Page:The Outline of History Vol 2.djvu/626

This page has been proofread, but needs to be validated.
606
THE OUTLINE OF HISTORY

Israel was united under her early kings; Saul or David or possibly even Solomon may have been reigning. Sargon I (2750 B.C.) of the Akkadian Sumerian Empire was a remote memory in Babylonian history, more remote than is Constantine the Great from the world of the present day. Hammurabi had been dead a thousand years. The Assyrians were already dominating the less military Babylonians. In 1100 B.C. Tiglath Pileser I had taken Babylon. But there was no permanent conquest; Assyria and Babylonia were still separate empires. In China the new Chow Dynasty was flourishing. Stonehenge in England was already a thousand years old.
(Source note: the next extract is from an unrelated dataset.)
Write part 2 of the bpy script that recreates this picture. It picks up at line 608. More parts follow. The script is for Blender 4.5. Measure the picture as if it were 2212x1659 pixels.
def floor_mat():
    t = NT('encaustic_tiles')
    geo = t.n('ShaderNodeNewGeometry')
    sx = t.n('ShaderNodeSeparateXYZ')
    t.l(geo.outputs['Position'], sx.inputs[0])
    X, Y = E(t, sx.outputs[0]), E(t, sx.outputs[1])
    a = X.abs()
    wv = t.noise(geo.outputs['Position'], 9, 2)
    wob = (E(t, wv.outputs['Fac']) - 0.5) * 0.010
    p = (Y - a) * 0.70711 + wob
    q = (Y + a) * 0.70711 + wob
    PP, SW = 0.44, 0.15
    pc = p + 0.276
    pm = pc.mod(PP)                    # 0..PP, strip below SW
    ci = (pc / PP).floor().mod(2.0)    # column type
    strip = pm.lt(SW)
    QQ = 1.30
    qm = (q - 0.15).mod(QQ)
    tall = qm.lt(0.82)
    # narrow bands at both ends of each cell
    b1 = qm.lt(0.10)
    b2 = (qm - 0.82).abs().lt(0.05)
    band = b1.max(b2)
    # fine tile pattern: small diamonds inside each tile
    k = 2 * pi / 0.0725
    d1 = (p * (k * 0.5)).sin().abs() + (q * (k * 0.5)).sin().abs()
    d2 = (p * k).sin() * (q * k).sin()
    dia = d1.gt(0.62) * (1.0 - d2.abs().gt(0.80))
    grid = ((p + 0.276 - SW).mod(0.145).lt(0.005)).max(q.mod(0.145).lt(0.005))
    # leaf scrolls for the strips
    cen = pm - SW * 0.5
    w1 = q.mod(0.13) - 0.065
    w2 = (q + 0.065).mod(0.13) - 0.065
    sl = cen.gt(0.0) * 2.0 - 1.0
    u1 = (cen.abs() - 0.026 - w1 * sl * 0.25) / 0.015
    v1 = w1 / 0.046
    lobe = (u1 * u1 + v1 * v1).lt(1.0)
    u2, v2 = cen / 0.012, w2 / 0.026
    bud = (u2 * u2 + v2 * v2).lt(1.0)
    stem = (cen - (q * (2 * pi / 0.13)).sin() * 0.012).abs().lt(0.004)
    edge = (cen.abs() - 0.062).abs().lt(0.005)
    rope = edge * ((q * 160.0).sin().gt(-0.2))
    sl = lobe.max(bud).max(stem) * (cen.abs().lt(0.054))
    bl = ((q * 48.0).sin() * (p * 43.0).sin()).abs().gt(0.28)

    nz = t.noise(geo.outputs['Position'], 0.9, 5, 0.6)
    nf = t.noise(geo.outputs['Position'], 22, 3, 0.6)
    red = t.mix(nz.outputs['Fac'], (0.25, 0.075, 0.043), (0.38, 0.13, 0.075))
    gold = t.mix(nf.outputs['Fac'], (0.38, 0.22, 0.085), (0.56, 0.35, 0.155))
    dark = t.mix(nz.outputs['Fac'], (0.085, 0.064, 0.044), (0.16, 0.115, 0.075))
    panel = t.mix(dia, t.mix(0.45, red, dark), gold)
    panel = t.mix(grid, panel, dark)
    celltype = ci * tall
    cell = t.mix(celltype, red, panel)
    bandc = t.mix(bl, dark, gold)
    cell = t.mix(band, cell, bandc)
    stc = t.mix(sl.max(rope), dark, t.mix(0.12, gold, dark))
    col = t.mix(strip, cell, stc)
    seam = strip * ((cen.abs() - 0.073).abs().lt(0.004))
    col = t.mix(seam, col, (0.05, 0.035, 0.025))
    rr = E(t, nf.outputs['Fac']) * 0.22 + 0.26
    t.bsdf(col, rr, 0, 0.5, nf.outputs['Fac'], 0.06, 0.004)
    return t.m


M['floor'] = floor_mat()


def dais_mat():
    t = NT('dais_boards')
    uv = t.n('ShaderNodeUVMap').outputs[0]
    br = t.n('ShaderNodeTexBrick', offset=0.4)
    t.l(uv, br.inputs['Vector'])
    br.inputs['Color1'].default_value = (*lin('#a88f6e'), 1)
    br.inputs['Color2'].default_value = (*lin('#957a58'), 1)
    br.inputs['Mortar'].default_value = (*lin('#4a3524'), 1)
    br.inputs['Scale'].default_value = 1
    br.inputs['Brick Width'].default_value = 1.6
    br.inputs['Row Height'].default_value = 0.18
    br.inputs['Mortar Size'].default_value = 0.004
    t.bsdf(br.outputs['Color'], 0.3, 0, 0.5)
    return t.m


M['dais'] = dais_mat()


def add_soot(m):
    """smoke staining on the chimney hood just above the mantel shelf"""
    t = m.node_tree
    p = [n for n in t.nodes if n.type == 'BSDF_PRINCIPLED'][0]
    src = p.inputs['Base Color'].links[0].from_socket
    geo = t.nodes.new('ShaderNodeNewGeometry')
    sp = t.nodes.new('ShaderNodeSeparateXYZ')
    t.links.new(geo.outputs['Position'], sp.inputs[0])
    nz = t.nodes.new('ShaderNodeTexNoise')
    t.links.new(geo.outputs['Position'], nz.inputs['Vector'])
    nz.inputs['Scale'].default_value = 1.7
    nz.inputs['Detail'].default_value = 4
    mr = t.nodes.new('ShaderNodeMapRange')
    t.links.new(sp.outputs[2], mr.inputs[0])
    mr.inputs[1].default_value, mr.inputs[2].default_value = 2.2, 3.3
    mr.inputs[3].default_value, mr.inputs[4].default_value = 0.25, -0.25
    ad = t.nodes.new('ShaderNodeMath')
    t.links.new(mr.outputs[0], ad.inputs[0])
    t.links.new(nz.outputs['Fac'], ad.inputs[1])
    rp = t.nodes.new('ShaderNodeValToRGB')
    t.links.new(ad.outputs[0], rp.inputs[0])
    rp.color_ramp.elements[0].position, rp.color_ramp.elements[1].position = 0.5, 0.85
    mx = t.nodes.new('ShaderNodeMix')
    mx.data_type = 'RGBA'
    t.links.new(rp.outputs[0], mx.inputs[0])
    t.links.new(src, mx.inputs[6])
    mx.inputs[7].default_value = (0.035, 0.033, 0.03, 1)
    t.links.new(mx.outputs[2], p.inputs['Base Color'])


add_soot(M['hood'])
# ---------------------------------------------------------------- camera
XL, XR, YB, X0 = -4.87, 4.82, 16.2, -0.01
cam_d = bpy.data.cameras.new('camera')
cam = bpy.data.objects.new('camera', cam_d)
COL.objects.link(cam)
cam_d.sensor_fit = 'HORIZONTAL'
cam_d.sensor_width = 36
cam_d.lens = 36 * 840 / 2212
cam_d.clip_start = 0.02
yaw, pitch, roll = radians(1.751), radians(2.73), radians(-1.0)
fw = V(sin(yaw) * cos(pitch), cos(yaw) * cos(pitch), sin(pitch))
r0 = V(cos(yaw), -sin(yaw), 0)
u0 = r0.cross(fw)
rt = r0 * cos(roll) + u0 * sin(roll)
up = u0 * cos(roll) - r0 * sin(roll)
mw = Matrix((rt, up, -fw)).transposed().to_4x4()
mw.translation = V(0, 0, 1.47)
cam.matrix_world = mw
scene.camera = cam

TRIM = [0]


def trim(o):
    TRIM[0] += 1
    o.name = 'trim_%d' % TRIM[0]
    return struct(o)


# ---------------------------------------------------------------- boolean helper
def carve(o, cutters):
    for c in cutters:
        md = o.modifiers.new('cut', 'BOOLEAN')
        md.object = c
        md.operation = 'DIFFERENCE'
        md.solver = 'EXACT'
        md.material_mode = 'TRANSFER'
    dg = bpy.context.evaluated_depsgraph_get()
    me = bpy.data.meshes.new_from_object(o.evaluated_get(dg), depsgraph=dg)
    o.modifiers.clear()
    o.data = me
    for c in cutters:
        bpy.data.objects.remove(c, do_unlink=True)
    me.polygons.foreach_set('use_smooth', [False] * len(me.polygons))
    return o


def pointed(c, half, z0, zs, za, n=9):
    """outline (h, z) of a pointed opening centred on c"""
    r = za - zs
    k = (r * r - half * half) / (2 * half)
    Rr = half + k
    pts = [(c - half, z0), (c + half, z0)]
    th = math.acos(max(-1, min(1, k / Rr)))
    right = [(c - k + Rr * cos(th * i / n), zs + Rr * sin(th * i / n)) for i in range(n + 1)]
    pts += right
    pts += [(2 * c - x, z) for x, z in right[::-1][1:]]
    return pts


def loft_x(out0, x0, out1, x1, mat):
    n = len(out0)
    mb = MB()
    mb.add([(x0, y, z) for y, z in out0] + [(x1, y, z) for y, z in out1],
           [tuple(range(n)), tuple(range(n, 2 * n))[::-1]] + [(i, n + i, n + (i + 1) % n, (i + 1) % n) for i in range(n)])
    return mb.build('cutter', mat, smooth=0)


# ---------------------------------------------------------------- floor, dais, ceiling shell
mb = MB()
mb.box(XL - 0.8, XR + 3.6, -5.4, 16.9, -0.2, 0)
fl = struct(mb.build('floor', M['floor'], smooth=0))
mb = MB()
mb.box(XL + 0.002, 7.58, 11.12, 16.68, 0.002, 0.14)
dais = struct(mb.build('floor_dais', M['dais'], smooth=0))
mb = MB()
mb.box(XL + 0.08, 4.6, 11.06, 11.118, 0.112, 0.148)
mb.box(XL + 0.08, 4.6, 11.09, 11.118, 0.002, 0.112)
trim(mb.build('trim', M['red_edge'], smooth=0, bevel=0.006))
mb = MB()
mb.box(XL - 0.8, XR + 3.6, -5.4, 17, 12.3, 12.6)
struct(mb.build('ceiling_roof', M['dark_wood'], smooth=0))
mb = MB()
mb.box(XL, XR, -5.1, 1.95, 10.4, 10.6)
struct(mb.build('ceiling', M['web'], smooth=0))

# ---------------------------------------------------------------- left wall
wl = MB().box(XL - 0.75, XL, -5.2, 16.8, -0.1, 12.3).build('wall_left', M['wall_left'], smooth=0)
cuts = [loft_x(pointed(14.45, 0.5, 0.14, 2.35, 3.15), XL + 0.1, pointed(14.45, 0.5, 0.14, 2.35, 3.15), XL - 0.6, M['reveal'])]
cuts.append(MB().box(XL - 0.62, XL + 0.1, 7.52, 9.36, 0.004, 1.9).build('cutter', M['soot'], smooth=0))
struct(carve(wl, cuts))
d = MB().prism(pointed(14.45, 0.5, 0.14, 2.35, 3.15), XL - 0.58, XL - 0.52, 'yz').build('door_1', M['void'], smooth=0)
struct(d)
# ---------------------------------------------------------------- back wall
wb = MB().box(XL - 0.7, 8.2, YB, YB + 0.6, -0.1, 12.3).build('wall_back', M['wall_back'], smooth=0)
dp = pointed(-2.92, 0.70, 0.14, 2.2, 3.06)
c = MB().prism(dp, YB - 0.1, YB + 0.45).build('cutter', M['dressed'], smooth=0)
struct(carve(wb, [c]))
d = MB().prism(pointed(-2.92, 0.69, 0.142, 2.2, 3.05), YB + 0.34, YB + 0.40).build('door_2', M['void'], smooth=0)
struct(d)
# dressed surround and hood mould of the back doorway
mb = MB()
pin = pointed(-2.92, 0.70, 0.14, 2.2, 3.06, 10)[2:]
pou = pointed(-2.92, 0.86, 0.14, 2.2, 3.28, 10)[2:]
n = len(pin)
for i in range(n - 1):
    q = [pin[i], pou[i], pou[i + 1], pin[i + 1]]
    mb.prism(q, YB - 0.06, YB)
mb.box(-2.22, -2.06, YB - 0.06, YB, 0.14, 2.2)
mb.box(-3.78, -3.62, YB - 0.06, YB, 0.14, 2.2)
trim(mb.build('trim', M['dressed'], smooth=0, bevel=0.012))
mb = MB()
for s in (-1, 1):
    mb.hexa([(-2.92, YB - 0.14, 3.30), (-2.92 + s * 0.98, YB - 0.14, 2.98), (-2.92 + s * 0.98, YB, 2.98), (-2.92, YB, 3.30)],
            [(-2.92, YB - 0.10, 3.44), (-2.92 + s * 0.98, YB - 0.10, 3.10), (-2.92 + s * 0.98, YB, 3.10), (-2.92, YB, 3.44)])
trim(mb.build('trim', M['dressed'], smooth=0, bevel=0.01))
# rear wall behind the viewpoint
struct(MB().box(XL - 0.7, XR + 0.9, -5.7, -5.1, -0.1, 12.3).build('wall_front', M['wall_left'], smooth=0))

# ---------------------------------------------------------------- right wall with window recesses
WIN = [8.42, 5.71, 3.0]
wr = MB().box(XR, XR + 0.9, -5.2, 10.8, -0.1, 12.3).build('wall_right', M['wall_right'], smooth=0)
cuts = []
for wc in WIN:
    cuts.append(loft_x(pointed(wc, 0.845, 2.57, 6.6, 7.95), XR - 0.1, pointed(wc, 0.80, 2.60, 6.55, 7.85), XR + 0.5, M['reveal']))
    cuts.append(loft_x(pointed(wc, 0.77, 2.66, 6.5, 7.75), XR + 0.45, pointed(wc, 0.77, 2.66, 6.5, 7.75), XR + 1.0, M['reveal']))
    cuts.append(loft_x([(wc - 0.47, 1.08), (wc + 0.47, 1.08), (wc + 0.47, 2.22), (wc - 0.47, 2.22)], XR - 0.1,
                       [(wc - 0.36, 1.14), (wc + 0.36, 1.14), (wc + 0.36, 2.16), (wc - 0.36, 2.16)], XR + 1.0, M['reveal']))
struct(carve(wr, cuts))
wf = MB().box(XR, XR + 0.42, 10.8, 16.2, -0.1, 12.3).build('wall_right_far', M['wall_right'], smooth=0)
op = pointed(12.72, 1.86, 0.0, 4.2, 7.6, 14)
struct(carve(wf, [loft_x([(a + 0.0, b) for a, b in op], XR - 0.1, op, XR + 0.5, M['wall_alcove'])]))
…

The next two centuries saw a renascence of Egypt under the XXIInd Dynasty, the splitting up of the brief little Hebrew kingdom of Solomon, the spreading of the Greeks in the Balkans, South Italy, and Asia Minor, and the days of Etruscan predominance in Central Italy. We may begin our list of ascertainable dates with—

B.C.
800. The building of Carthage.
790. The Ethiopian conquest of Egypt (founding the XXVth Dynasty).
776. First Olympiad.
753. Rome built.
745. Tiglath Pileser III conquered Babylonia and founded the New Assyrian Empire.
738. Menahem, king of Israel, bought off Tiglath Pileser III.
735. Greeks settling in Sicily.
722. Sargon II armed the Assyrians with iron weapons.
721. He deported the Israelites.
704. Sennacherib.
701. His army destroyed by pestilence on its way to Egypt.
680. Esarhaddon took Thebes in Egypt (overthrowing the Ethiopian XXVth Dynasty).
667. Sardanapalus.
664. Psammetichus I restored the freedom of Egypt and founded the XXVIth Dynasty (to 610). He was assisted against Assyria by Lydian troops sent by Gyges.